On the arrow of time in quantum mechanics

Abstract: According to quantum mechanics, it is fundamentally impossible to predict with certainty the outcome of a future measurement on a system prepared in a pure state, unless the state is an eigenstate of the observable to be measured. The best prediction is probabilistic, given by the Born rule. This absolute limitation on our ability to predict certain future events constitutes a radical difference from classical mechanics. In the reverse time direction, however, the analogous limitation does not hold: it is in practice possible to know with certainty the outcome of any type of measurement on any type of state, since all such events can have records at present. What is the origin of this time-reversal asymmetry, and how should we think about quantum theory if we believe that a microscopic theory should be time-symmetric?
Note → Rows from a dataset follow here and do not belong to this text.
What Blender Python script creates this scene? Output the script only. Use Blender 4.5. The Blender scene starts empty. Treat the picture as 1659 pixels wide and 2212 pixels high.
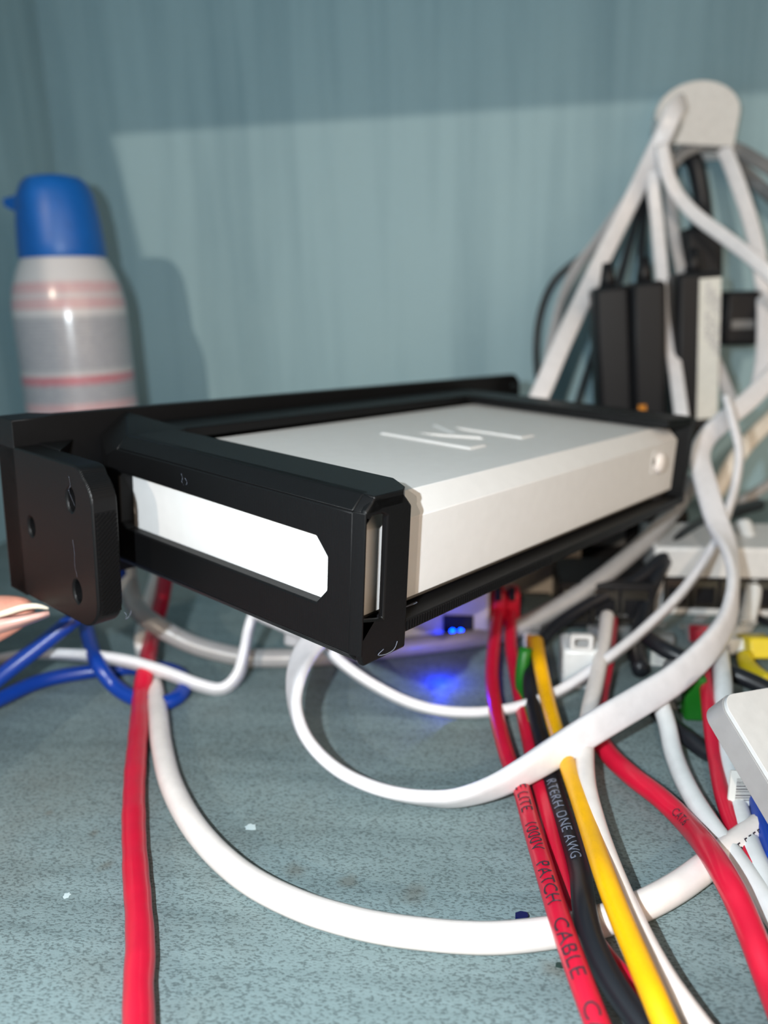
import bpy, bmesh, math, random
from mathutils import Vector, Matrix
random.seed(4)
S = bpy.context.scene
COL = S.collection
# ------------------------------------------------------------------ camera frame
H = 0.14            # camera height above the shelf (m)
FPX = 1682.95       # focal length in pixels of the 1659 x 2212 photograph
CX, CY = 829.5, 1106.0
R3 = Matrix(((0.64727739, -0.76132614, 0.03760967), (-0.17722045, -0.19829354, -0.96398786), (0.74136691, 0.61730234, -0.26327348)))
T3 = Vector((-0.00579204, 0.03255103, 0.17872897))     # bracket pose seen from the camera
Zc = Vector((-0.029, -0.964, -0.263)).normalized()   # world up, in camera axes
fw = Vector((0, 0, 1)); fw = (fw - Zc*fw.dot(Zc)).normalized()
rt = fw.cross(Zc).normalized()
if rt.x < 0: rt = -rt
yaw = math.radians(8.5)
Yc = (fw*math.cos(yaw) + rt*math.sin(yaw)).normalized()   # wall normal direction
Xc = (rt*math.cos(yaw) - fw*math.sin(yaw)).normalized()
MW = Matrix((Xc, Yc, Zc))            # camera axes (x right, y down, z forward) -> world
CAM = Vector((0, 0, H))
YW = 0.55                            # back wall
def cw(v): return CAM + MW @ Vector(v)
def P(px, py, d):
    if d > .42: d *= (YW/(MW @ Vector(((px-CX)/FPX, (py-CY)/FPX, 1))).y)/.548     # things close to the back wall: distance measured along it
    return P0(px, py, d)
def P0(px, py, d): return cw(((px-CX)/FPX*d, (py-CY)/FPX*d, d))
def ray(px, py): return MW @ Vector(((px-CX)/FPX, (py-CY)/FPX, 1))
def F(px, py, h=0.0):
    r = ray(px, py); s = (h-H)/r.z; return CAM + r*s
def WL(px, py, gap=0.0):
    r = ray(px, py); s = (YW-gap)/r.y; return CAM + r*s

cd = bpy.data.cameras.new('camera'); cam = bpy.data.objects.new('camera', cd); COL.objects.link(cam)
rc = (MW @ Matrix(((1,0,0),(0,-1,0),(0,0,-1)))).to_4x4()
cam.matrix_world = Matrix.Translation(CAM) @ rc
cd.sensor_fit = 'VERTICAL'; cd.sensor_height = 36; cd.sensor_width = 27; cd.lens = 36*FPX/2212
cd.clip_start = 0.005; cd.clip_end = 50
cd.dof.use_dof = True; cd.dof.focus_distance = 0.188; cd.dof.aperture_fstop = cd.lens/3.3
S.camera = cam
# ------------------------------------------------------------------ light
w = bpy.data.worlds.new('room'); S.world = w; w.use_nodes = True
w.node_tree.nodes['Background'].inputs[0].default_value = (1.0, 0.80, 0.58, 1)
w.node_tree.nodes['Background'].inputs[1].default_value = 0.13
def light(name, typ, loc, energy, color, **kw):
    l = bpy.data.lights.new(name, typ); l.energy = energy; l.color = color
    for k, v in kw.items(): setattr(l, k, v)
    o = bpy.data.objects.new(name, l); COL.objects.link(o); o.location = loc; return o
flash = light('phone_flash', 'POINT', cw((-0.045, -0.019, -0.012)), 3.7, (0.86, 0.95, 1.0), shadow_soft_size=0.0022)
ELEV = math.radians(22)
wl0 = WL(100, 190).x                      # left corner of the cupboard
zb = WL(820, 255).z                       # shadow edge of the cupboard top on the wall
xb = WL(358, 500).x                       # shadow edge of the cupboard side on the wall
YSHADE = -0.5                             # front end of the added, unseen panel that blocks room_lamp
AZ = math.atan((xb-wl0)/(YW-YSHADE))
ZTOP = zb + YW*math.tan(ELEV)/math.cos(AZ)
Ld = Vector((math.sin(AZ)*math.cos(ELEV), math.cos(AZ)*math.cos(ELEV), -math.sin(ELEV)))
lamp = light('room_lamp', 'SUN', (-.5, -2, 1.2), 1.0, (1.0, 0.84, 0.68), angle=math.radians(.6))
lamp.rotation_euler = Ld.to_track_quat('-Z', 'Y').to_euler()
fill = light('room_bounce', 'AREA', (1.0, -.75, .62), 10.0, (1.0, .76, .54), size=1.3)
fill.data.specular_factor = .25; lamp.data.specular_factor = .3
fill.rotation_euler = (Vector((-.05, .35, .05))-Vector((1.0, -.75, .62))).to_track_quat('-Z', 'Y').to_euler()
S.view_settings.view_transform = 'Standard'; S.view_settings.look = 'None'
S.view_settings.gamma = 1; S.view_settings.use_curve_mapping = False
S.view_settings.exposure = 0.0
# ------------------------------------------------------------------ materials
def srgb(r, g, b):
    f = lambda c: (c/255/12.92) if c/255 <= .04045 else ((c/255+.055)/1.055)**2.4
    return (f(r), f(g), f(b), 1)
def mat(name, col, rough=.5, spec=.5, metal=0, bump=None, var=0.0, emit=None, trans=0, coat=0, sss=0):
    m = bpy.data.materials.new(name); m.use_nodes = True; nt = m.node_tree; b = nt.nodes['Principled BSDF']
    b.inputs['Base Color'].default_value = col; b.inputs['Roughness'].default_value = rough
    b.inputs['Specular IOR Level'].default_value = spec; b.inputs['Metallic'].default_value = metal
    b.inputs['Transmission Weight'].default_value = trans; b.inputs['Coat Weight'].default_value = coat
    if sss:
        b.inputs['Subsurface Weight'].default_value = sss; b.inputs['Subsurface Radius'].default_value = (1, .35, .2); b.inputs['Subsurface Scale'].default_value = .004
    if emit: b.inputs['Emission Color'].default_value = emit[0]; b.inputs['Emission Strength'].default_value = emit[1]
    tc = nt.nodes.new('ShaderNodeTexCoord')
    n = nt.nodes.new('ShaderNodeTexNoise'); n.inputs['Scale'].default_value = 220; n.inputs['Detail'].default_value = 4
    nt.links.new(tc.outputs['Object'], n.inputs['Vector'])
    v = var or .05
    r = nt.nodes.new('ShaderNodeValToRGB')
    r.color_ramp.elements[0].position = .3; r.color_ramp.elements[1].position = .7
    r.color_ramp.elements[0].color = tuple(c*(1-v) for c in col[:3])+(1,); r.color_ramp.elements[1].color = tuple(min(1, c*(1+v)) for c in col[:3])+(1,)
    nt.links.new(n.outputs['Fac'], r.inputs[0]); nt.links.new(r.outputs[0], b.inputs['Base Color'])
    if bump:
        sc, st, dist = bump
        n2 = nt.nodes.new('ShaderNodeTexNoise'); n2.inputs['Scale'].default_value = sc; n2.inputs['Detail'].default_value = 3
        nt.links.new(tc.outputs['Object'], n2.inputs['Vector'])
        bp = nt.nodes.new('ShaderNodeBump'); bp.inputs['Strength'].default_value = st; bp.inputs['Distance'].default_value = dist
        nt.links.new(n2.outputs['Fac'], bp.inputs['Height']); nt.links.new(bp.outputs[0], b.inputs['Normal'])
    return m
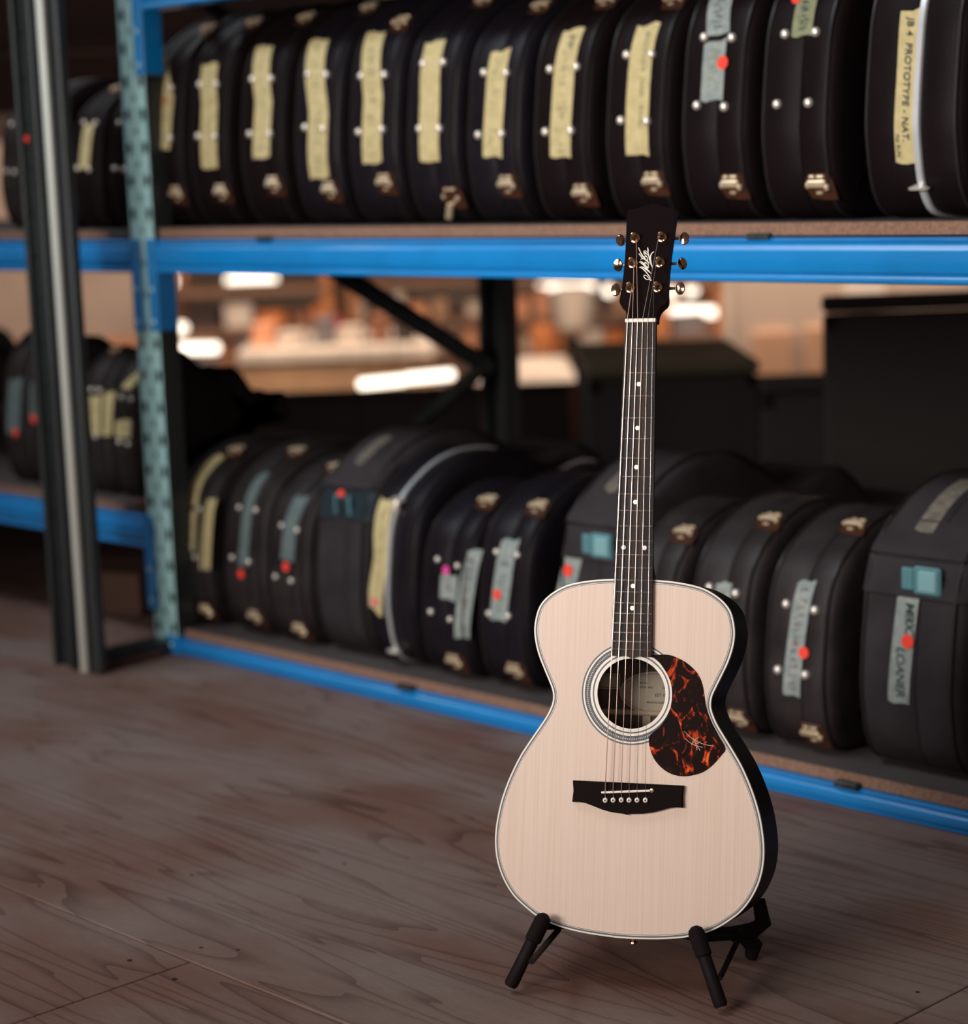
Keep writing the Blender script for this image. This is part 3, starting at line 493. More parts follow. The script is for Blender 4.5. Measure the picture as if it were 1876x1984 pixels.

It has been suggested that quantum theory in its usual predictive form is already time symmetric, if suitably applied back in time, while the observed asymmetry in the information we have about the past and the future can be traced to the thermodynamic irreversibility of macroscopic phenomena. In this talk, adopting a specific operational way of thinking about quantum theory, I will argue that the above asymmetry can be understood as a consequence of a special form of a joint past-future boundary condition at the level of quantum theory itself, without invoking considerations of macroscopic coarse-graining. Improving on an argument originally suggested in [O. Oreshkov and N. J. Cerf, Nature Phys. 11, 853-858 (2015)], I will explain how such a boundary condition implies the inability of a local observer in spacetime to predict future events better than the Born rule, in contrast to past events. I will argue that this can accounts for our perceived ability to influence the future and not the past, as well as to remember the past but not the future, and will speculate on the link between this arrow of time and the thermodynamic arrow. I will argue that a meaningful time-symmetric formulation of quantum theory requires rules that work for all physically admissible situations, hence the Born should be regarded as a special case of a more general rule. Adopting this generalization allows us to reformulate quantum theory in a way that makes sense without predefined time, which may be important for quantum gravity.